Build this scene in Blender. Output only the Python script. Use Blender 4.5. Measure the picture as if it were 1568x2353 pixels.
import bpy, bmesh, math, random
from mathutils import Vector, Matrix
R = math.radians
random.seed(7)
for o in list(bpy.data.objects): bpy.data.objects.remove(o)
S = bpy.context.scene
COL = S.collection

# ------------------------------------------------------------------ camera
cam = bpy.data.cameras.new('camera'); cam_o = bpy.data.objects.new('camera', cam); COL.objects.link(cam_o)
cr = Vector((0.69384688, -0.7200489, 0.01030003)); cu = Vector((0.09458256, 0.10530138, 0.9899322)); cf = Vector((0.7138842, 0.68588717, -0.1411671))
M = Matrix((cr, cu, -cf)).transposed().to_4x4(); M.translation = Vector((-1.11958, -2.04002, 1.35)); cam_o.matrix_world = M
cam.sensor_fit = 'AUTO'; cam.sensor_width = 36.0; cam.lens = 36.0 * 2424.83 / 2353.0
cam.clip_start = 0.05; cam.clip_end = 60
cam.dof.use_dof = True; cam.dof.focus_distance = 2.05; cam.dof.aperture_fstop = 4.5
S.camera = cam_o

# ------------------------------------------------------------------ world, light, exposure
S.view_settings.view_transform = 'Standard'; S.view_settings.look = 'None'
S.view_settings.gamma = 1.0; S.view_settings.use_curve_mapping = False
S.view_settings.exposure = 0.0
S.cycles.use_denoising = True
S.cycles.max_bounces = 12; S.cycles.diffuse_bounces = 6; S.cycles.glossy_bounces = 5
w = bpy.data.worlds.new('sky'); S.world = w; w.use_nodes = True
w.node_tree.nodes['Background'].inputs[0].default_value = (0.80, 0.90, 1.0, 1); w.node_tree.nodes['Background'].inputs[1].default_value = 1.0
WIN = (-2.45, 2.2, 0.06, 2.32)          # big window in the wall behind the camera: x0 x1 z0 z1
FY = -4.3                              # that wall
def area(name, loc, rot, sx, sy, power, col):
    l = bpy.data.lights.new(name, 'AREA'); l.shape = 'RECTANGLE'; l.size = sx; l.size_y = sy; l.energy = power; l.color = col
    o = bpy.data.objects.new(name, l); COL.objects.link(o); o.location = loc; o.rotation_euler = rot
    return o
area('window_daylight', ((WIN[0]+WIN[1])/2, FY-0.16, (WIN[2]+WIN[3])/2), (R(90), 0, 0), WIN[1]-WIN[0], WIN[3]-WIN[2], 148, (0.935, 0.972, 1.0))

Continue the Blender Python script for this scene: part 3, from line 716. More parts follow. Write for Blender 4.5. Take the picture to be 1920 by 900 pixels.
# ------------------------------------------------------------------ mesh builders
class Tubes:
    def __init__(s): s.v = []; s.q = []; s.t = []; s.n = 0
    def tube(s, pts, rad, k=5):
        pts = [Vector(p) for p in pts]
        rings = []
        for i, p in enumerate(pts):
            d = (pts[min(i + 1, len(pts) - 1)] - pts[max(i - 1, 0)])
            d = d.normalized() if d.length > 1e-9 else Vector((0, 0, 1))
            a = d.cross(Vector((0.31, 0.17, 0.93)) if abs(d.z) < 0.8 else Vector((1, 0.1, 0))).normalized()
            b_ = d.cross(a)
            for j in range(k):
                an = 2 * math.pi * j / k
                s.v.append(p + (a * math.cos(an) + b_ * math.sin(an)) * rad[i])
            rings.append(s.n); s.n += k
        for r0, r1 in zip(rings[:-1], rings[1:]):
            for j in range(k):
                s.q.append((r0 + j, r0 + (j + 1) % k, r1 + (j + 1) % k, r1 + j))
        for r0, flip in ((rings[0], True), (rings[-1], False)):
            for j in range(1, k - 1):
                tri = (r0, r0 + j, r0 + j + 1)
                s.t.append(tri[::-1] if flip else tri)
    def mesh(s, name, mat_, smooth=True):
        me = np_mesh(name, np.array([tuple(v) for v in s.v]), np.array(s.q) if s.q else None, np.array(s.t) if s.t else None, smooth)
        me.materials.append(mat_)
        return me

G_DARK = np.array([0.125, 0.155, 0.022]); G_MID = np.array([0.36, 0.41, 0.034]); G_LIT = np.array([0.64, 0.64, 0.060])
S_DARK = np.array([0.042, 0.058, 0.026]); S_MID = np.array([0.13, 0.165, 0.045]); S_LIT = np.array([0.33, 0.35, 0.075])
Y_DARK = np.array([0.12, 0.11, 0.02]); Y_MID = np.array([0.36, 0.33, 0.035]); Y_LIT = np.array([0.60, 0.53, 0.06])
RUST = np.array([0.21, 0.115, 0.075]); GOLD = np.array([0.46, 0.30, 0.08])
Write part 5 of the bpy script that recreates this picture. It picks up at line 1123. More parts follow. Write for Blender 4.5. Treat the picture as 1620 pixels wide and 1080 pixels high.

= = = = =

**Given instruction:**
The data above must be returned in full, exactly as written.

**Worked answer:**
Build this scene in Blender. Output only the Python script. Use Blender 4.5. Measure the picture as if it were 1568x2353 pixels.
import bpy, bmesh, math, random
from mathutils import Vector, Matrix
R = math.radians
random.seed(7)
for o in list(bpy.data.objects): bpy.data.objects.remove(o)
S = bpy.context.scene
COL = S.collection

# ------------------------------------------------------------------ camera
cam = bpy.data.cameras.new('camera'); cam_o = bpy.data.objects.new('camera', cam); COL.objects.link(cam_o)
cr = Vector((0.69384688, -0.7200489, 0.01030003)); cu = Vector((0.09458256, 0.10530138, 0.9899322)); cf = Vector((0.7138842, 0.68588717, -0.1411671))
M = Matrix((cr, cu, -cf)).transposed().to_4x4(); M.translation = Vector((-1.11958, -2.04002, 1.35)); cam_o.matrix_world = M
cam.sensor_fit = 'AUTO'; cam.sensor_width = 36.0; cam.lens = 36.0 * 2424.83 / 2353.0
cam.clip_start = 0.05; cam.clip_end = 60
cam.dof.use_dof = True; cam.dof.focus_distance = 2.05; cam.dof.aperture_fstop = 4.5
S.camera = cam_o

# ------------------------------------------------------------------ world, light, exposure
S.view_settings.view_transform = 'Standard'; S.view_settings.look = 'None'
S.view_settings.gamma = 1.0; S.view_settings.use_curve_mapping = False
S.view_settings.exposure = 0.0
S.cycles.use_denoising = True
S.cycles.max_bounces = 12; S.cycles.diffuse_bounces = 6; S.cycles.glossy_bounces = 5
w = bpy.data.worlds.new('sky'); S.world = w; w.use_nodes = True
w.node_tree.nodes['Background'].inputs[0].default_value = (0.80, 0.90, 1.0, 1); w.node_tree.nodes['Background'].inputs[1].default_value = 1.0
WIN = (-2.45, 2.2, 0.06, 2.32)          # big window in the wall behind the camera: x0 x1 z0 z1
FY = -4.3                              # that wall
def area(name, loc, rot, sx, sy, power, col):
    l = bpy.data.lights.new(name, 'AREA'); l.shape = 'RECTANGLE'; l.size = sx; l.size_y = sy; l.energy = power; l.color = col
    o = bpy.data.objects.new(name, l); COL.objects.link(o); o.location = loc; o.rotation_euler = rot
    return o
area('window_daylight', ((WIN[0]+WIN[1])/2, FY-0.16, (WIN[2]+WIN[3])/2), (R(90), 0, 0), WIN[1]-WIN[0], WIN[3]-WIN[2], 148, (0.935, 0.972, 1.0))

Continue the Blender Python script for this scene: part 3, from line 716. More parts follow. Write for Blender 4.5. Take the picture to be 1920 by 900 pixels.
# ------------------------------------------------------------------ mesh builders
class Tubes:
    def __init__(s): s.v = []; s.q = []; s.t = []; s.n = 0
    def tube(s, pts, rad, k=5):
        pts = [Vector(p) for p in pts]
        rings = []
        for i, p in enumerate(pts):
            d = (pts[min(i + 1, len(pts) - 1)] - pts[max(i - 1, 0)])
            d = d.normalized() if d.length > 1e-9 else Vector((0, 0, 1))
            a = d.cross(Vector((0.31, 0.17, 0.93)) if abs(d.z) < 0.8 else Vector((1, 0.1, 0))).normalized()
            b_ = d.cross(a)
            for j in range(k):
                an = 2 * math.pi * j / k
                s.v.append(p + (a * math.cos(an) + b_ * math.sin(an)) * rad[i])
            rings.append(s.n); s.n += k
        for r0, r1 in zip(rings[:-1], rings[1:]):
            for j in range(k):
                s.q.append((r0 + j, r0 + (j + 1) % k, r1 + (j + 1) % k, r1 + j))
        for r0, flip in ((rings[0], True), (rings[-1], False)):
            for j in range(1, k - 1):
                tri = (r0, r0 + j, r0 + j + 1)
                s.t.append(tri[::-1] if flip else tri)
    def mesh(s, name, mat_, smooth=True):
        me = np_mesh(name, np.array([tuple(v) for v in s.v]), np.array(s.q) if s.q else None, np.array(s.t) if s.t else None, smooth)
        me.materials.append(mat_)
        return me

G_DARK = np.array([0.125, 0.155, 0.022]); G_MID = np.array([0.36, 0.41, 0.034]); G_LIT = np.array([0.64, 0.64, 0.060])
S_DARK = np.array([0.042, 0.058, 0.026]); S_MID = np.array([0.13, 0.165, 0.045]); S_LIT = np.array([0.33, 0.35, 0.075])
Y_DARK = np.array([0.12, 0.11, 0.02]); Y_MID = np.array([0.36, 0.33, 0.035]); Y_LIT = np.array([0.60, 0.53, 0.06])
RUST = np.array([0.21, 0.115, 0.075]); GOLD = np.array([0.46, 0.30, 0.08])
Write part 5 of the bpy script that recreates this picture. It picks up at line 1123. More parts follow. Write for Blender 4.5. Treat the picture as 1620 pixels wide and 1080 pixels high.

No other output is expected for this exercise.